Kinnear made it fairly clear in his press conference, and at training the next day, that a forward has been the long-time target of such an acquisition, rather than a midfielder like Jamie O'Hara, who is currently on trial with the club. Using a combination of the newly-acquired cap-space, the discounted cap-hit of a mid-season acquisition, and Targeted Allocation Money, the club could bring in a player that would in normal circumstances be making something in the lower range of the Designated Player bracket. If talented striker could be found for such a price, that would be transformative for this team's playoff chances.

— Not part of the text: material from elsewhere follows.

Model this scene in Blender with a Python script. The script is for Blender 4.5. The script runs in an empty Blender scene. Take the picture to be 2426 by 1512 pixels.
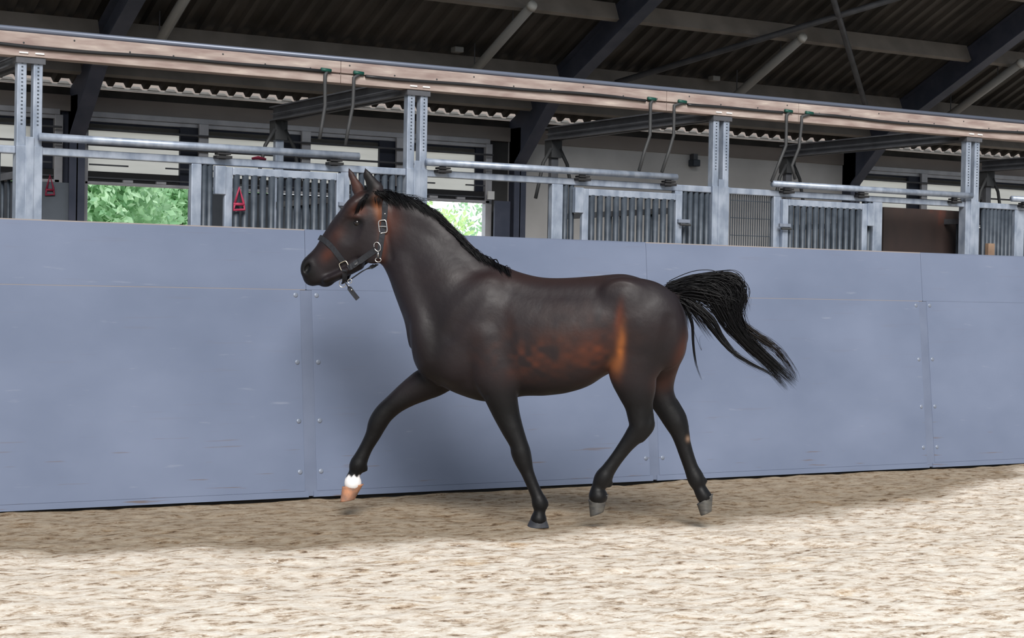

Of course, this is where the asterisk comes from: if it's a player-for-player swap, I like this transaction a bit, and would give it something like a 6/10. But if the Quakes can add Cerén plus an impact #9 because of this move? It's a home run.

Long-Run Projection

Pérez-García, at 31 years old, was entering the last few months of his deal. Cerén, on the other hand, is in the first year of a deal that offers Quakes control for up to 4 years, and is just 26 years old. He also has a salary about $100,000 less per year than the Argentine, freeing up more space on the cap. From a long-term roster planing perspective, he's a much better asset.

Kinnear denied that this sort of thinking played a primary role in the transaction, although the responsibility for these considerations is admittedly more the purview of the GM and Technical Director than the coach. However, for roster nerds like me, it seems like a clear victory to get a young player for years in exchange for an older rental.

Eventually, the Quakes may experience a bit of a glut in central midfield entering the 2017 season, assuming that Pelosi comes back healthy. Kinnear said he wasn't worried about that sort of glut forming in the future, that he'd deal with it when it arose, and specifically referenced Marc Pelosi as a guy who can play other positions. The potential situation does concern me, but I won't hold it against this transaction unless the Quakes manage it poorly once it arises.

The Bottom Line

This transaction swapped a want-away backup at an overstocked position who had just a few months left on his deal for a starting-caliber player at a position of need locked into a cheap price for the long run. Oh yeah, and it came with enough cap space to make a move for a badly-needed striker.

There are still things that have to fall into place, hence the asterisk, but that's a home run, for me.